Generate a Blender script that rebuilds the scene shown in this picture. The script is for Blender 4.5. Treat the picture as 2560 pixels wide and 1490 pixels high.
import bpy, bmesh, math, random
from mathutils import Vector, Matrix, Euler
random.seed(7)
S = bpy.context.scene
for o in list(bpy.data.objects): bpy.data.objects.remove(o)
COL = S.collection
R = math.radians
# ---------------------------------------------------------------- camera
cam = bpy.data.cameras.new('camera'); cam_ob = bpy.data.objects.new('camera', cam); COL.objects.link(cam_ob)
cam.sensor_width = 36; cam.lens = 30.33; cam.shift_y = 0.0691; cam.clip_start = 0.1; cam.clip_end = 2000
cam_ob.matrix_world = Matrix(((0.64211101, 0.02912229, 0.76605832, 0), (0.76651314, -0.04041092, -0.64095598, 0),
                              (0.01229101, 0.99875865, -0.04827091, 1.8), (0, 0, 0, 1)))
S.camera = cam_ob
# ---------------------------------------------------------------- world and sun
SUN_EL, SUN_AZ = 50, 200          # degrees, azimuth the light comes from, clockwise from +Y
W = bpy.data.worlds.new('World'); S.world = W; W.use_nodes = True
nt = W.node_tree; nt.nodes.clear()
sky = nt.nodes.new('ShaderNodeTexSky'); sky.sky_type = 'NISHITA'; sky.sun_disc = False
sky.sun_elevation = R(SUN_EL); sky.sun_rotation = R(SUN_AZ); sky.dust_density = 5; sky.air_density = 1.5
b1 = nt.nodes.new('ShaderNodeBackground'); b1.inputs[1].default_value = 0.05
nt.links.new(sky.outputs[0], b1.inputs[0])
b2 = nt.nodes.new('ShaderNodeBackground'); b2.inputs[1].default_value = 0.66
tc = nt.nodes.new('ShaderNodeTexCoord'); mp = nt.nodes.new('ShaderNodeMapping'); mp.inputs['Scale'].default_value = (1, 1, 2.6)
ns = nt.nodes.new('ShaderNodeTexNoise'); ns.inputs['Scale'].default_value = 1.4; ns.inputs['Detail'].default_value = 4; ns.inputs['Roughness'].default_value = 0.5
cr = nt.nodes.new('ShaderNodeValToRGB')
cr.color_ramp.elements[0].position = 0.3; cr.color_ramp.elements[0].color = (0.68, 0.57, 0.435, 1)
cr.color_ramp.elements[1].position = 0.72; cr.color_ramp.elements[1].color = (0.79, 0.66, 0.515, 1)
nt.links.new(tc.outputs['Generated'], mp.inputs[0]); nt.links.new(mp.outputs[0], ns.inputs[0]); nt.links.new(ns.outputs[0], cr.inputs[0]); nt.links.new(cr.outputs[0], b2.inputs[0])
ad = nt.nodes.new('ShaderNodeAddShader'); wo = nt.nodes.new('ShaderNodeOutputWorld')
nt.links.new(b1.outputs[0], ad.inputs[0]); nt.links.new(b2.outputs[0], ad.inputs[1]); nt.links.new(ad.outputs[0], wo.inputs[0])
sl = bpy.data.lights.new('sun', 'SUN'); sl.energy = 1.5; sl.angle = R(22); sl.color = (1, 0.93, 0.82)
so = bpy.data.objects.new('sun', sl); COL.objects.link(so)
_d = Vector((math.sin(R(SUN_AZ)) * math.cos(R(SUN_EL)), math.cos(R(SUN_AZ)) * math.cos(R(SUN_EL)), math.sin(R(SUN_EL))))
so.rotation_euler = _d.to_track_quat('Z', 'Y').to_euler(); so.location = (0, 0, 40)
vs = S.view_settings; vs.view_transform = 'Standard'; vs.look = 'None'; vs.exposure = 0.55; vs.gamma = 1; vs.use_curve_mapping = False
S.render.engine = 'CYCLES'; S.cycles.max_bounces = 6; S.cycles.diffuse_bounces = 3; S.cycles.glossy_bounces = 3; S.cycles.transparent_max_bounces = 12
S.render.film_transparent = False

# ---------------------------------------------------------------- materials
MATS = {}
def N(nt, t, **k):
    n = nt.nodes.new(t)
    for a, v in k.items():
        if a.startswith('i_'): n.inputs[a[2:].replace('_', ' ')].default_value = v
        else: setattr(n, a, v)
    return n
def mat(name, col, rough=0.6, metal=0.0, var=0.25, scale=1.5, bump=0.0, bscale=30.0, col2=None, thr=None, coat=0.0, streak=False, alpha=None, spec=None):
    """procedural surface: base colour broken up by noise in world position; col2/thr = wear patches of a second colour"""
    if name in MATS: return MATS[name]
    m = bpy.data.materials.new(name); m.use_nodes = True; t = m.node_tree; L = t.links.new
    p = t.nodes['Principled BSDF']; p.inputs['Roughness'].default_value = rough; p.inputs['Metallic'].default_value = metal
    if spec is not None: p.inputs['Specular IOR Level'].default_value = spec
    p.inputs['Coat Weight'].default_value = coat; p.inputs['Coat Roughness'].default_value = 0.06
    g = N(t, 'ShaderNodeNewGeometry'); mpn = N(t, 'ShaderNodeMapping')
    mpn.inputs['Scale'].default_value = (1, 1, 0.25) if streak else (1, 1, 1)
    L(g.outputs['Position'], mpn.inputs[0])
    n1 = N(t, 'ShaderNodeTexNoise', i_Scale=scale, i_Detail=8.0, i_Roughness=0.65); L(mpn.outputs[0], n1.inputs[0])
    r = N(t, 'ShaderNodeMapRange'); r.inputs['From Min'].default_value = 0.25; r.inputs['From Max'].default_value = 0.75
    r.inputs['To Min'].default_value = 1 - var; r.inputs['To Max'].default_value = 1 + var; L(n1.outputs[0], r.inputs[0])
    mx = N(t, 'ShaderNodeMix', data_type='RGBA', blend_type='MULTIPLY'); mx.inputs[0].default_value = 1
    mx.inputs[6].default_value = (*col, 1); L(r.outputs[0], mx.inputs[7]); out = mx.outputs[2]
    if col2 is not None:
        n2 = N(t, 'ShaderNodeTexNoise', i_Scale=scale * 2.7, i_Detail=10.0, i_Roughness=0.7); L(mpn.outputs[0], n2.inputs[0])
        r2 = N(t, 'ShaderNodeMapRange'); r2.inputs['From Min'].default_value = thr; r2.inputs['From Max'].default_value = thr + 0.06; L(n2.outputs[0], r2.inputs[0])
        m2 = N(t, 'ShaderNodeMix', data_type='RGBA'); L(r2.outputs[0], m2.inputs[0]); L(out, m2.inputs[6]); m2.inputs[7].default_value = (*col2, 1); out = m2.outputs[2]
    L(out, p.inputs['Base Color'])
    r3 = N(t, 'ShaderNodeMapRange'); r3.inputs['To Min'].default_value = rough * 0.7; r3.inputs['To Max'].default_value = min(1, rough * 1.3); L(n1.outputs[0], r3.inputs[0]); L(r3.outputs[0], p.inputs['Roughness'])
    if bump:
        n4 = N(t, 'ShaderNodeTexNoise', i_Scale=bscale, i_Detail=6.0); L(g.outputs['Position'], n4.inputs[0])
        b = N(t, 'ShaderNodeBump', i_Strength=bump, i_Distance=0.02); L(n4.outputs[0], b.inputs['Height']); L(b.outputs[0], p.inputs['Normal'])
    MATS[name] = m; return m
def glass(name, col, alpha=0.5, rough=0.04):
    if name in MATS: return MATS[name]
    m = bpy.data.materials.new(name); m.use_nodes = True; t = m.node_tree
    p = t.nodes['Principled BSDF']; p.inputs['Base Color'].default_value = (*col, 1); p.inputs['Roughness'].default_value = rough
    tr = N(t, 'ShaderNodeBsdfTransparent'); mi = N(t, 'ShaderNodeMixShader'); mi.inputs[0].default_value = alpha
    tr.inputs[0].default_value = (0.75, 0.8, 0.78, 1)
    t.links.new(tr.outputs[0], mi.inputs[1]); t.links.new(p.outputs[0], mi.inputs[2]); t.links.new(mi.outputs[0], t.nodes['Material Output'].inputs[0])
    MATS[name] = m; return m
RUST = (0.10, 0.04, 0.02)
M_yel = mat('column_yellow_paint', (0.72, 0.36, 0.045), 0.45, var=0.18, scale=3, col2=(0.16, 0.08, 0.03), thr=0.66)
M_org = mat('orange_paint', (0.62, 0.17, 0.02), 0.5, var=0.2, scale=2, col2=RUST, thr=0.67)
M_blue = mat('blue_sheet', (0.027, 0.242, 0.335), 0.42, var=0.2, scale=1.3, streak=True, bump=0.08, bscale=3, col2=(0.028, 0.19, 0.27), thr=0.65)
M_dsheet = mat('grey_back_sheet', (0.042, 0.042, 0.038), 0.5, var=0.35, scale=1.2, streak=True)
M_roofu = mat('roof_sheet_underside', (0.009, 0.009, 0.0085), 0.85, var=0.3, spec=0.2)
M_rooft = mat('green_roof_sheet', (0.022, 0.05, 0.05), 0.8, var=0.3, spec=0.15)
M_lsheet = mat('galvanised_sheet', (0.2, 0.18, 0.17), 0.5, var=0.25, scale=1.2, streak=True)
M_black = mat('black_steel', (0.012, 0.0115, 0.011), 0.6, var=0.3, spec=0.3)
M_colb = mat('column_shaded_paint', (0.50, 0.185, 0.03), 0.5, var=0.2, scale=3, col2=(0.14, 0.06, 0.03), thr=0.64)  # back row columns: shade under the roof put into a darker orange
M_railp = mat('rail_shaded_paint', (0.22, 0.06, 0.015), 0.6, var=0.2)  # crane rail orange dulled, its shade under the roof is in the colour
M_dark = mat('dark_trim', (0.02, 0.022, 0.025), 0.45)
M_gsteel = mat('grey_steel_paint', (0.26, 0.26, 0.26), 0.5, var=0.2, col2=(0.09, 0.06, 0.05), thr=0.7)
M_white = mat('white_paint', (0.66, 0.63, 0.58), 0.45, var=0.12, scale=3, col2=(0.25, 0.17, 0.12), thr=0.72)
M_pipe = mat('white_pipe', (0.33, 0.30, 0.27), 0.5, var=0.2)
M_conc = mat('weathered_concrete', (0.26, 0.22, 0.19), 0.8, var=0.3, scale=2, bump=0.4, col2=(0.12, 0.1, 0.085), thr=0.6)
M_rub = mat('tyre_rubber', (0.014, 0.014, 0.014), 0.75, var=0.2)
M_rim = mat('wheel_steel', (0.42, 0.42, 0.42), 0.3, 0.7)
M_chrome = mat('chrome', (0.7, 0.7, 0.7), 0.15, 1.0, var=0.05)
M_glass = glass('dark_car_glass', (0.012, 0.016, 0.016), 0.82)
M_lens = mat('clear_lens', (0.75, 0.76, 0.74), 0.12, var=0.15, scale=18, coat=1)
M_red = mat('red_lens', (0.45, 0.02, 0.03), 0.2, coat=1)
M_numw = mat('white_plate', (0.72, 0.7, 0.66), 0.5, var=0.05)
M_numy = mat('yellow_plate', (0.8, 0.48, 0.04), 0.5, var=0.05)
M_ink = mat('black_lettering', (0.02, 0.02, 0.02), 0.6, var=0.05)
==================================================
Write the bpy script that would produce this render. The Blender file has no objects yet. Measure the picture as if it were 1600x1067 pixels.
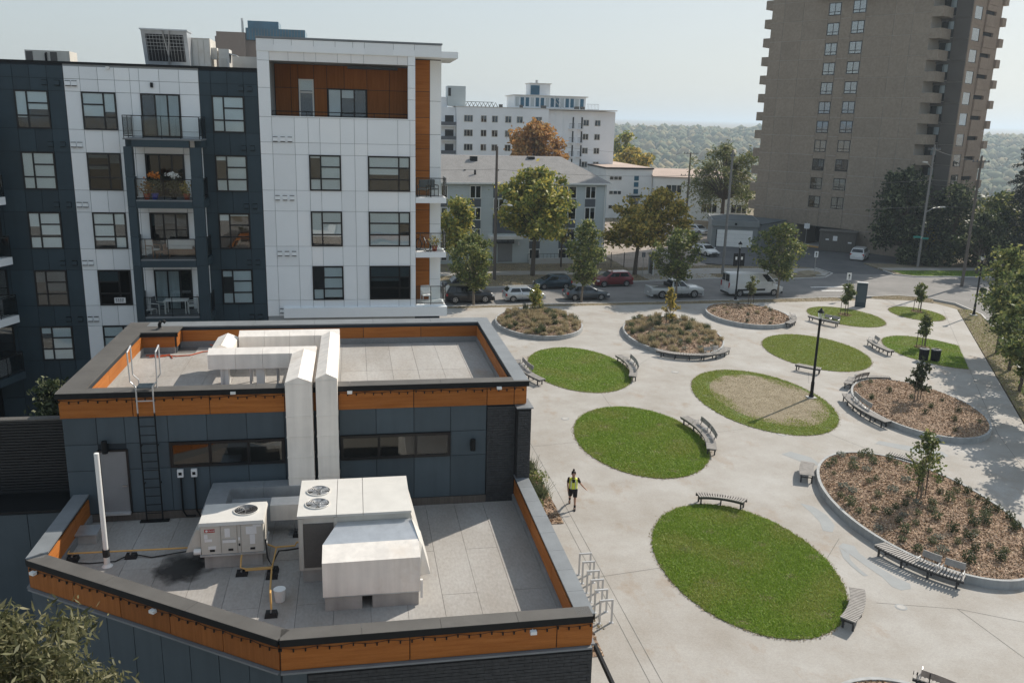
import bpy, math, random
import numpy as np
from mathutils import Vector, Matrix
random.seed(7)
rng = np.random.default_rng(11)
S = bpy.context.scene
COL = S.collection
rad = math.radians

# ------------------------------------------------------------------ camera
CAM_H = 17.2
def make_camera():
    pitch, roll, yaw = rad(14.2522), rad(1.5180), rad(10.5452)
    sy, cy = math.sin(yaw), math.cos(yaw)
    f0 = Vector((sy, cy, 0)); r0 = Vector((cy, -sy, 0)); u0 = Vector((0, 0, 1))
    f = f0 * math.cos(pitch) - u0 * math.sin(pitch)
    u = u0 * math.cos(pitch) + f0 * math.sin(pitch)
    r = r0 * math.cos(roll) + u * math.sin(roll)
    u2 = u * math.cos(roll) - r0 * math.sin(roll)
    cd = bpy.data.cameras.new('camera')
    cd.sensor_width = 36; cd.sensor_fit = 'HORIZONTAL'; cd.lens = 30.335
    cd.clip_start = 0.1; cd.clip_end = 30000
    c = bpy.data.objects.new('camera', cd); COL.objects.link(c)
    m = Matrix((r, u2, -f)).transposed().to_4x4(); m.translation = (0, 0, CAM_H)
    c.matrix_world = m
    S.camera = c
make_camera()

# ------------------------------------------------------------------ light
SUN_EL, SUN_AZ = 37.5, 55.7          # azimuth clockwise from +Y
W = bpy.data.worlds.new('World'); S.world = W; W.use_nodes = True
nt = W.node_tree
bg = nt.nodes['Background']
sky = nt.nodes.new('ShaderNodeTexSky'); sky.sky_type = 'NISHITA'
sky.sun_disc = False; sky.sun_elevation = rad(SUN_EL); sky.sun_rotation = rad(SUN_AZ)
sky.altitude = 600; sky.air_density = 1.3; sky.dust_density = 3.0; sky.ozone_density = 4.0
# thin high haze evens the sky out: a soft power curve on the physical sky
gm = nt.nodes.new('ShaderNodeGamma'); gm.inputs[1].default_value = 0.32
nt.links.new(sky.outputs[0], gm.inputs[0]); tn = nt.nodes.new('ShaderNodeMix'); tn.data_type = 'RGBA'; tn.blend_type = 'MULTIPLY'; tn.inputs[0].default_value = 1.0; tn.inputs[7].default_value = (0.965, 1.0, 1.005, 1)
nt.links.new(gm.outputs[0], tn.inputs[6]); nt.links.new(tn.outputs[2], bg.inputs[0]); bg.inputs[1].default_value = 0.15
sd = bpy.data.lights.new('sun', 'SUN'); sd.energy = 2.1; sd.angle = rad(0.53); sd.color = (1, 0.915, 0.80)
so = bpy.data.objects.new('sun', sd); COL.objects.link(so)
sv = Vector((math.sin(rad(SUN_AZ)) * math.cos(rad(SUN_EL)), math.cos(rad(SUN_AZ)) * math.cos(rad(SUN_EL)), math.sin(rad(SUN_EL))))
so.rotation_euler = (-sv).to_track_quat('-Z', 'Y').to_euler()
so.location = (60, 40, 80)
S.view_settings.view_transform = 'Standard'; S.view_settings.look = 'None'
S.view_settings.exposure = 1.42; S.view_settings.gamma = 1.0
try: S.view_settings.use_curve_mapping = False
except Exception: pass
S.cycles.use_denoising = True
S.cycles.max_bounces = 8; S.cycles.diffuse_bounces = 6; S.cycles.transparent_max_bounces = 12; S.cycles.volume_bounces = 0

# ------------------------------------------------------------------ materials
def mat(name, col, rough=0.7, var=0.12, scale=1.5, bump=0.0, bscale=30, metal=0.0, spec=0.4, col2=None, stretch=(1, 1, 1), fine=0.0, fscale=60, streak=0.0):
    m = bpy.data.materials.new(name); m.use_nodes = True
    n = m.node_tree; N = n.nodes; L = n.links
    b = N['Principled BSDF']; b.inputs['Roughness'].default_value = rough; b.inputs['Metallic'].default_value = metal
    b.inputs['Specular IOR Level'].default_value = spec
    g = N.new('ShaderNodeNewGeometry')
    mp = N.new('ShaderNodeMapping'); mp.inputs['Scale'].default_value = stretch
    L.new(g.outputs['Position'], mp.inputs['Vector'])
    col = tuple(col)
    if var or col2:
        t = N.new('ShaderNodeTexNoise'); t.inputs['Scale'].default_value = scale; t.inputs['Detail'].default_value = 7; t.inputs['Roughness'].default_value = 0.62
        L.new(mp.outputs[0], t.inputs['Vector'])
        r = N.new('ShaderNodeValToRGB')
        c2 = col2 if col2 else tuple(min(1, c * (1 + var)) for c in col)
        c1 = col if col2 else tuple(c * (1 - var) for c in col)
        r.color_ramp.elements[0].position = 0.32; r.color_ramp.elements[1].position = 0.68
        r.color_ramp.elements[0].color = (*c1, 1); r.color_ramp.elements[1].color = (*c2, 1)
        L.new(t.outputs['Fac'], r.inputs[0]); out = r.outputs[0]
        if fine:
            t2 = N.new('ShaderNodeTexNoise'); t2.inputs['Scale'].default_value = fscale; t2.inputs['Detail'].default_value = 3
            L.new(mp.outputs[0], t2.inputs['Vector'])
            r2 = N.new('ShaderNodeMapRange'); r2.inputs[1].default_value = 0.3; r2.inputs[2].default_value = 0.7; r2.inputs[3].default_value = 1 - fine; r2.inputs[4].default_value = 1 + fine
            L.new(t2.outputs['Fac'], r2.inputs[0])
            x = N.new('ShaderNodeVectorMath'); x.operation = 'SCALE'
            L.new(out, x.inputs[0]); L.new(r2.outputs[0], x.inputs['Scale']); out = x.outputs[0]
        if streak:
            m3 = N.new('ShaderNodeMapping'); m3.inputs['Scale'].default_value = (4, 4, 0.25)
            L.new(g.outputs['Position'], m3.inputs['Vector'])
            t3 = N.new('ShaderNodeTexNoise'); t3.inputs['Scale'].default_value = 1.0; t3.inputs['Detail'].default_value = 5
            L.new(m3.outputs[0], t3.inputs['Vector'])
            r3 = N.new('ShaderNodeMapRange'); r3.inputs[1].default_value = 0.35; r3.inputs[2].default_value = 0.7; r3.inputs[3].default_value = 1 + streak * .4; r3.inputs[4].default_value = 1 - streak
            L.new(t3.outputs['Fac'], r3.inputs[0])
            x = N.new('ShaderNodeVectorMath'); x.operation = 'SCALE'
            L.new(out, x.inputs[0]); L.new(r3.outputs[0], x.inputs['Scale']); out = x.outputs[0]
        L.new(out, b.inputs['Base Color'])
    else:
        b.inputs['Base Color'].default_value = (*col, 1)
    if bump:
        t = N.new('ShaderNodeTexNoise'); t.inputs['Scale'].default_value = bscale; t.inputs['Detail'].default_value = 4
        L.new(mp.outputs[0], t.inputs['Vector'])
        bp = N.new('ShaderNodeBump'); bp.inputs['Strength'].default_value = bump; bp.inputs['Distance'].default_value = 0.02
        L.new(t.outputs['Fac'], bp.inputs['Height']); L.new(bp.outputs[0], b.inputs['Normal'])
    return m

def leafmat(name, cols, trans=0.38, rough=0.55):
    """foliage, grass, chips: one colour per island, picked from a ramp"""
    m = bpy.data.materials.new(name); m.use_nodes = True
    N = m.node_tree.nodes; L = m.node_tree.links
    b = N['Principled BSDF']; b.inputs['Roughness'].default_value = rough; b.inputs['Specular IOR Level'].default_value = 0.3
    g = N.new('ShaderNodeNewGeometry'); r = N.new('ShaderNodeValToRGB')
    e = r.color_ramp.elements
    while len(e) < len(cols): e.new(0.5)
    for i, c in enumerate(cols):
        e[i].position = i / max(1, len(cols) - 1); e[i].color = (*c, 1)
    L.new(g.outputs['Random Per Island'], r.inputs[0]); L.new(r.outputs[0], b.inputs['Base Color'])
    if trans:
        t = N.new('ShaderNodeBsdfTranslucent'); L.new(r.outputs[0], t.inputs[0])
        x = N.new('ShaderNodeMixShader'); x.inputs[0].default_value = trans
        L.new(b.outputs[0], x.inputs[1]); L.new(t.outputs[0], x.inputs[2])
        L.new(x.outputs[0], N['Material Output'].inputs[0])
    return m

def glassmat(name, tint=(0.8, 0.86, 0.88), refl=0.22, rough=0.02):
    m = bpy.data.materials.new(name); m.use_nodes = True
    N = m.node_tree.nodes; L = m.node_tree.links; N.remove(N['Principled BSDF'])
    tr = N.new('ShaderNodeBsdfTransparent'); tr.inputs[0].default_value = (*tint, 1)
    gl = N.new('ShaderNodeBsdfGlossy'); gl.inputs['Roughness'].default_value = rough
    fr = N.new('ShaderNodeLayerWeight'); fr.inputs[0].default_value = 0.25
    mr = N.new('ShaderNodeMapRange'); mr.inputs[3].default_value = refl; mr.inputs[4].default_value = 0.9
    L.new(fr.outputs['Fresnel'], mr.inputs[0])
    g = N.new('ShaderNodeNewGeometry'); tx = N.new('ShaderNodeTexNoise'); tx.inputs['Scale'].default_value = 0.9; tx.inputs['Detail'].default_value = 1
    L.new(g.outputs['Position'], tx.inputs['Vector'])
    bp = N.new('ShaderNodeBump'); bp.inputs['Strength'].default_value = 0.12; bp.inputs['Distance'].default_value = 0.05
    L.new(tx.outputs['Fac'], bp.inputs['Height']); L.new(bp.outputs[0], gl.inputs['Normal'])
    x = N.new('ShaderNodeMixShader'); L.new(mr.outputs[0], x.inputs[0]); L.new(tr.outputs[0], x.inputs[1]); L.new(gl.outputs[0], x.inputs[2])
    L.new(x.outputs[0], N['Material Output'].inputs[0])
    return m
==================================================
What needs to be done: From the records above, copy out the line with "0.08, 0.03), thr=0.66)", the line with "0.6, var=0.3, spec=0.3)", and every line between them, word for word.

Task answer:
M_yel = mat('column_yellow_paint', (0.72, 0.36, 0.045), 0.45, var=0.18, scale=3, col2=(0.16, 0.08, 0.03), thr=0.66)
M_org = mat('orange_paint', (0.62, 0.17, 0.02), 0.5, var=0.2, scale=2, col2=RUST, thr=0.67)
M_blue = mat('blue_sheet', (0.027, 0.242, 0.335), 0.42, var=0.2, scale=1.3, streak=True, bump=0.08, bscale=3, col2=(0.028, 0.19, 0.27), thr=0.65)
M_dsheet = mat('grey_back_sheet', (0.042, 0.042, 0.038), 0.5, var=0.35, scale=1.2, streak=True)
M_roofu = mat('roof_sheet_underside', (0.009, 0.009, 0.0085), 0.85, var=0.3, spec=0.2)
M_rooft = mat('green_roof_sheet', (0.022, 0.05, 0.05), 0.8, var=0.3, spec=0.15)
M_lsheet = mat('galvanised_sheet', (0.2, 0.18, 0.17), 0.5, var=0.25, scale=1.2, streak=True)
M_black = mat('black_steel', (0.012, 0.0115, 0.011), 0.6, var=0.3, spec=0.3)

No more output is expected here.